Words from the Rabbi’s Desk

rabbi lynnIt is so good to be home. My ordination weekend was spectacularly wonderful, emotionally moving and filled with moments I will remember to the end of my days. And I was so happy to be back at Kolot Mayim on Shabbat morning. We celebrated with Deena Kinarthy, and her family, Elior, Leah, and Ari, here in Victoria and beyond, and with Rowan Townshend and his parents and brother, Susan, Roger, and Isaac, from that other island – PEI. Then yesterday I was able to officiate at their wedding. I have celebrated a number of weddings by now, but this time was the first time as a Rabbi. Joy builds more joy.

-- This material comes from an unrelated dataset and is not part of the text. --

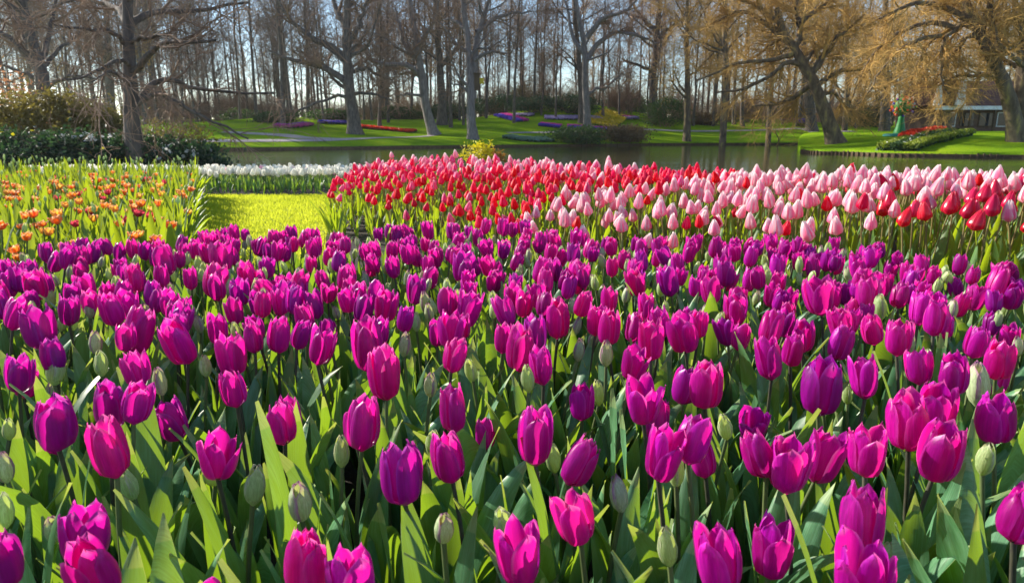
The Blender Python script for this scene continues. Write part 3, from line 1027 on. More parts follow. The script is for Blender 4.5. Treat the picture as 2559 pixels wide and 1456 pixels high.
BUDS = [
    (340, 1192, 44, "pale green bud before the base of the squarish closed purple tulip, left foreground"),
    (760, 1232, 60, "largest pale green bud on a bright stem, standing free in the left foreground"),
    (633, 1200, 55, "green bud wrapped by a long folded leaf, left of the largest bud"),
    (397, 946, 36, "green bud right of a left leaning purple tulip, left side"),
    (512, 906, 30, "small green bud left of the rough topped purple tulip"),
    (136, 916, 46, "pale grey green bud on a bent stalk near the left edge"),
    (254, 906, 34, "green bud above the pair of touching purple tulips, left side"),
    (228, 846, 34, "green bud left of the broad rounded purple tulip, left middle rows"),
    (1000, 856, 34, "green bud with dark ribs right of the rounded purple tulip, centre"),
    (1071, 956, 30, "small yellowish bud right of the leaning purple tulip, centre"),
    (1110, 1302, 50, "long green bud with a leaf before it, below and right of the largest purple tulip"),
    (1101, 1096, 42, "green bud standing against the compact reddish purple tulip, centre foreground"),
    (1246, 1292, 34, "slim green bud among leaves left of the tall smooth purple tulip, centre foreground"),
    (1318, 942, 36, "pale bud left of the front tulip of the touching trio"),
    (1520, 880, 38, "striped bud left of the flared purple tulip with the wing petal"),
    (1632, 778, 42, "fat pale bud with a dark slit above the middle rows, right of centre"),
    (1690, 1166, 42, "green bud in front of the wide purple tulip with a standing left petal"),
    (1812, 1052, 40, "plain green bud between the oval tulip and the bulging one, right foreground"),
    (1668, 1366, 50, "leaning pale bud at the bottom, left of the purple tulip at the edge"),
    (1566, 1236, 36, "shaded green bud deep among leaves, right of the tall smooth tulip"),
    (1915, 816, 36, "tall pale bud on a long stalk that overtops its neighbours, right of centre"),
    (2063, 972, 46, "pale bud standing right before the wide purple tulip, right side"),
    (2205, 766, 34, "green bud in the middle rows, left of a lone purple pair at right"),
    (2450, 962, 56, "fat yellow green bud on a bent stalk near the right edge"),
    (2462, 1136, 46, "green bud right of the smooth oval purple tulip, near the right edge"),
    (18, 1262, 52, "purple tipped pale bud cut by the left edge, low"),
    (14, 1160, 46, "green bud at the left edge above the purple tipped one"),
    (802, 872, 28, "slim green bud before the pink lit purple tulip, left of centre"),
    (1062, 752, 30, None), (1120, 754, 24, None), (1240, 742, 24, None), (1410, 866, 26, None), (1175, 912, 26, None), (582, 682, 24, None), (625, 722, 26, None), (490, 652, 22, None),
    (70, 716, 32, None), (156, 796, 28, None), (238, 766, 26, None), (820, 696, 24, None), (870, 656, 22, None), (2290, 900, 34, None), (832, 1132, 34, None),
]
EDGE_U = [-300, 0, 150, 300, 500, 540, 700, 830, 1000, 1300, 1500, 1750, 2000, 2100, 2300, 2559, 2900]
EDGE_V = [640, 628, 615, 606, 600, 572, 580, 588, 574, 560, 598, 606, 602, 600, 640, 660, 700]


def zone(u, v):
    row = "back rows" if v < 645 else ("middle rows" if v < 740 else "nearer rows")
    for lim, txt in ((250, "before the left end of the orange bed"), (520, "before the orange bed"), (830, "before the sunny lawn gap"), (1120, "before the left part of the red bed"), (1420, "before the red bed"),
                     (1800, "before the first pink tulips"), (2170, "before the pink tulips")):
        if u < lim:
            return row, txt
    return row, "before the crimson tulips at right"


def purple_tone(u, r):
    q = r.random()
    a = np.interp(u, [0, 500, 900, 2559], [.6, .3, .16, .18])
    if q < a:
        return 'violet'
    return 'magenta' if q > np.interp(u, [0, 600, 1400, 2559], [.96, .85, .72, .66]) else 'purple'


purple, buds, used = [], [], []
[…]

Last week we read Shelach Lecha, and we learned about the leaders of the tribes who returned from their mission to investigate the Land of Canaan. Moses gave clear instructions. “How is it? And the people that dwells in it – is it few or numerous? …And how is the land? Is it fertile or is it lean? Are there trees in or not? You shall strengthen yourselves and take from the fruit of the Land. The days were the season of the first ripe grapes.” And yet, even though these leaders came back with reports – and proof of great abundance – they encouraged the people to not enter the Land. Doubt and fear overcame them. Only Joshua and Caleb said, “We can do this!” How many of us have turned away from abundance, from promise, because we felt fearful and undeserving? Shelach teaches us to welcome challenges, and in doing us find abundance – and then to always share that abundance, whatever it may be, as a gift from God.

This week in Korach we see this story refracted from another angle. Korach stepped forward and challenged not just Aaron but also Moses. “It is too much for you! For the entire assembly – all of them – are holy, and God is among them; why do you exalt yourselves over the congregation of God?” As we read these words, we may have sympathy for Korach – we too may ask, are we not all equal? Are we not all imbued with holiness? Are we not as a group – Israel – named holy in our relationship with God? Yet our tradition teaches us Korach, and his allies, were causing a deep rift amongst the people Israel. These words were dividing the people against themselves, and, ultimately, against heaven, against God.

While Korach comes to a most untimely end, I think we can all step back from this text and ask ourselves how we see ourselves within the people Israel. Are we helping to build? Are we working together?

Think of those two structures we have in our tradition: a sukkah to celebrate our autumn harvest, and a chuppah to celebrate a new home and a new family. Both are both symbols of a bayit, a home, and in doing so remind us that our homes, and ultimately our lives are fragile – and temporary. If we are truly to taste the abundance of life – to say yes to the blessings around us, then we also need to remember that the other side of abundance is fragility. Mishnah teaches: “Controversy for the sake of heaven will come to fruition, while that which is not for the sake of heaven will not. Controversy for the sake of heaven: that of Hillel and Shammai. Controversy not for the sake of heaven: that of Korach.

Let’s continue to work together over this coming year, and continue to build Kolot Mayim with open walls and an abundance of welcome.

Shavua tov and Shabbat shalom – a circle of peace.